In fact, since September 1, 2021, the amount of reverse repurchase agreements on the Fed’s balance sheet has increased by $616.8 billion. This reduced bank reserve balances. That is it helped reduce the amount of excess reserves in the banking system by $460.4 billion since that September date.
It should also be noted that during this time period of time, the U.S. Treasury Department increased its deposits in its General Account at the Fed by almost $380.0 billion. This also reduced the excess reserves of the banking system, helping keep the Federal Funds rate up at 0.08 percent.
The Future
The Federal Reserve continues to signal that the tapering of securities’ purchases will end in March.
And, it continues to signal that it will increase its policy rate of interest after it stops buying securities. That is, the Fed intends to raise the range set for its policy rate of interest by 25 basis points.
That would take the range for the Federal Funds rates to 0.25 percent to 0.50 percent.
Furthermore, Federal Reserve officials continue to talk about more increases coming this year. The talk is about anywhere from two to five more increases this year.
The concern is over how the Fed will accomplish these increases.
Since September 1, 2021, the Fed has had to withdraw funds from the banking system through the repo market to just keep the Federal Funds rate at 0.08 percent.
The Fed has been able to keep the rate at 0.08 percent by selling securities in the “repo” market. What is it going to do when tapering ends?
Fed officials have said that they will reduce the Fed’s portfolio of securities by letting securities “mature off” the balance sheet.
But will this be enough?
And, how is it going to handle the “repo” effort?
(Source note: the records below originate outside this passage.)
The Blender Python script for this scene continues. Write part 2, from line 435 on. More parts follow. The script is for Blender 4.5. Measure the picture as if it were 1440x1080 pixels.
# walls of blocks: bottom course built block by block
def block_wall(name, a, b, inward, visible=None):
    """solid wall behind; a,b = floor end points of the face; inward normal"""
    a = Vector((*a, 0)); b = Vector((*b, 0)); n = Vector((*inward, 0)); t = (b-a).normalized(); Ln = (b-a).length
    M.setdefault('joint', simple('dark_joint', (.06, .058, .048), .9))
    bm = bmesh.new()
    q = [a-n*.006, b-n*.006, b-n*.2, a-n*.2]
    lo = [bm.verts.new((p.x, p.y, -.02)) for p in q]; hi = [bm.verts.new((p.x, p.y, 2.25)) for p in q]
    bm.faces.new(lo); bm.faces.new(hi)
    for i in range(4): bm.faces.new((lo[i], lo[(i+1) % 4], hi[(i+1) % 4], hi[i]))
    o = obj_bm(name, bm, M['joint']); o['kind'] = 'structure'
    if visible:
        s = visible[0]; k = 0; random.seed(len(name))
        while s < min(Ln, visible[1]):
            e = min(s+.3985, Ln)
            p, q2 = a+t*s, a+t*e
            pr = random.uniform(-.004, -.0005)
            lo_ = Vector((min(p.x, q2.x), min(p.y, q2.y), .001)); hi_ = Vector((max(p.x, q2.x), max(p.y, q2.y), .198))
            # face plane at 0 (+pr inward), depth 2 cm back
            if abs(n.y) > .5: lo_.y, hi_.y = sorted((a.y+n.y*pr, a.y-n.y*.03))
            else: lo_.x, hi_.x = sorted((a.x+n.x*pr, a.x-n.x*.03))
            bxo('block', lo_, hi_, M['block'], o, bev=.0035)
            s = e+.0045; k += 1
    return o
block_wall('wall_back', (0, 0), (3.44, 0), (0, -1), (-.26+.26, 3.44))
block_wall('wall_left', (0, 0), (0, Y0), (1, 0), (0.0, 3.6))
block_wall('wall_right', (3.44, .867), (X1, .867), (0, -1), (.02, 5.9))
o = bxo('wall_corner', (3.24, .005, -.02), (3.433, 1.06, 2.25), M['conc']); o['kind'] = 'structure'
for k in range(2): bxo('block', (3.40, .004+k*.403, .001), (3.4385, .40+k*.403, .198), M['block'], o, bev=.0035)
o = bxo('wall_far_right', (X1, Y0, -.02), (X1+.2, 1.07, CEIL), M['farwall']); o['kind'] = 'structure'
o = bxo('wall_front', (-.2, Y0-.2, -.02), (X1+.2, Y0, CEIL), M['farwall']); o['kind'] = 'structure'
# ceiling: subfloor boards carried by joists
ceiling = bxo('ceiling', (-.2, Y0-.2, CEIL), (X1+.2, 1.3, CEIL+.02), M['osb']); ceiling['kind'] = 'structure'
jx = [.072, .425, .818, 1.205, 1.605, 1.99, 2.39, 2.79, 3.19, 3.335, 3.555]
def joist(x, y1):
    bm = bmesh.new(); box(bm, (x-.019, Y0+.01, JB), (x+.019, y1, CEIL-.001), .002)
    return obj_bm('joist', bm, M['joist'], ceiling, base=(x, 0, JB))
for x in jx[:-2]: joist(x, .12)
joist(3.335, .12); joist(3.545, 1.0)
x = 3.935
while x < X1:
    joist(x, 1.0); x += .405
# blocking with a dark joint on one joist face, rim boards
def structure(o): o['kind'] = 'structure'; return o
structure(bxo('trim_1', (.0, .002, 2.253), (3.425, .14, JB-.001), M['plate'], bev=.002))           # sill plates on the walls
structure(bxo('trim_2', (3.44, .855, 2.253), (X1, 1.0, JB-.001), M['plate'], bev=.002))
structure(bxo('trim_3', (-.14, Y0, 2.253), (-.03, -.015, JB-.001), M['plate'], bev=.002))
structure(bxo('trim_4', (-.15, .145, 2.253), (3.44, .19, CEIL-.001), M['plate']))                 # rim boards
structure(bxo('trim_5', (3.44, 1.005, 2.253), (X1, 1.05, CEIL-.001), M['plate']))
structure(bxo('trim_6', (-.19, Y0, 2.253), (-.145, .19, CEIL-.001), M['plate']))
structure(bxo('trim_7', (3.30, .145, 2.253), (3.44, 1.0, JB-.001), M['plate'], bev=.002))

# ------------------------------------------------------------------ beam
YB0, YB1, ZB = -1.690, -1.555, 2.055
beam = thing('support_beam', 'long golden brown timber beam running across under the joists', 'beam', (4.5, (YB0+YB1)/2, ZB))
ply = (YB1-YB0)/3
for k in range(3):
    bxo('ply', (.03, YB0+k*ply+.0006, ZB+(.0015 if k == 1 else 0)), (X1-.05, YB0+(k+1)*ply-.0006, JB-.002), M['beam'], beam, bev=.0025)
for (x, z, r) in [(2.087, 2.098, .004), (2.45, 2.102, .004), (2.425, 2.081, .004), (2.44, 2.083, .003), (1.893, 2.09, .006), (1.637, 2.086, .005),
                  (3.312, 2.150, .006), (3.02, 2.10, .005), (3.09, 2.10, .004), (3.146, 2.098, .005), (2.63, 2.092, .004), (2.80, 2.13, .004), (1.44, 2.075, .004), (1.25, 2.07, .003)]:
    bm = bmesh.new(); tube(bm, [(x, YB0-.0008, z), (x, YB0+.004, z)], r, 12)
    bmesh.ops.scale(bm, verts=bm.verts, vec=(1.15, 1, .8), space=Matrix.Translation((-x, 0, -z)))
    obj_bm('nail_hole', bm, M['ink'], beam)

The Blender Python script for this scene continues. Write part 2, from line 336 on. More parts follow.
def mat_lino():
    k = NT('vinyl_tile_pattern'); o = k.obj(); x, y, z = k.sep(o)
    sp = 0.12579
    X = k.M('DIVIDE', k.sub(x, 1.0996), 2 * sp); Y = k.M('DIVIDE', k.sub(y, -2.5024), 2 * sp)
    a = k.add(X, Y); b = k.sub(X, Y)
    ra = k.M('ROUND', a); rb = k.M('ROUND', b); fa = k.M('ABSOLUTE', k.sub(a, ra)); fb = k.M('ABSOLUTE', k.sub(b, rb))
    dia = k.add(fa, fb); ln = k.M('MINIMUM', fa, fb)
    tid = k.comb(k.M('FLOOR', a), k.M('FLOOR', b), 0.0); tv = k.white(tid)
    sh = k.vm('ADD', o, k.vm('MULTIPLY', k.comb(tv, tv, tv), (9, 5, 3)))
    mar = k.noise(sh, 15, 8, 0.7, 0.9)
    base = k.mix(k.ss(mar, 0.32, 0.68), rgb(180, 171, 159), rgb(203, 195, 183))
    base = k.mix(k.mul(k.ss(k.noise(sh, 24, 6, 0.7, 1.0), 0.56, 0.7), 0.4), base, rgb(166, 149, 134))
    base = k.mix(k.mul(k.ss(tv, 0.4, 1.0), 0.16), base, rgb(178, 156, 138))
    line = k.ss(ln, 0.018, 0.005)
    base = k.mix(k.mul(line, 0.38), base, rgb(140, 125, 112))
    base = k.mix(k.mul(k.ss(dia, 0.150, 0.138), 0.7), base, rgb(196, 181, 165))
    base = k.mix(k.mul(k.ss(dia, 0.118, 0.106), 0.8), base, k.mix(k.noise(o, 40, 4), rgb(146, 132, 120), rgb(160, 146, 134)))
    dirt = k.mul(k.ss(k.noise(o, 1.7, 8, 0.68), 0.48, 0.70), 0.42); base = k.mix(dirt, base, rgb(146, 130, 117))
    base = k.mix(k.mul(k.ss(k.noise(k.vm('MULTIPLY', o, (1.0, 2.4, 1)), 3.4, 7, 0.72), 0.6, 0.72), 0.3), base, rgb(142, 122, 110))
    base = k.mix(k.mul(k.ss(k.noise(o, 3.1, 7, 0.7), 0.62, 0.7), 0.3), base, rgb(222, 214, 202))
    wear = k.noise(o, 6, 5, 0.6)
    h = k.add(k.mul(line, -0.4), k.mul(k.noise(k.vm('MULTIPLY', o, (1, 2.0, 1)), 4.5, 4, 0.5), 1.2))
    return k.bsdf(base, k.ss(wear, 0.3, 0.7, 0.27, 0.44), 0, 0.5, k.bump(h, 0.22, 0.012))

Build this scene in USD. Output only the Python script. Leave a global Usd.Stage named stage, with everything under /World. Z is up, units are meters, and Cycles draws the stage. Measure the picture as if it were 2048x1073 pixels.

The Fed has almost $2.0 trillion of reverse repurchase agreements on its balance sheet. These “sales” are very short-term. Is the Fed going to maintain this balance?
Letting “repos” run off just adds to the excess reserves of the banking system, putting downward pressure on interest rates.
Will the Fed have to actually begin to sell securities from its balance sheet?
Fed officials seem to want to avoid this.
And, What About Markets?
Then, there still is the concern about creating a drop in the stock market.
The stock market has been in decline since trading opened in January. The first reason for this fall was connected to the rise in inflation and the need for the Federal Reserve to “tighten up” on monetary policy.
Added to this were the evolving events in Ukraine. Now, that invasion is happening and the stock market has dropped further.
How is the Fed going to handle raising its policy rate of interest and shrinking its balance sheet given that the stock market may be declining and declining by a substantial amount?
Uncertainty rules. And, we don’t even know what some of the possible outcomes might be.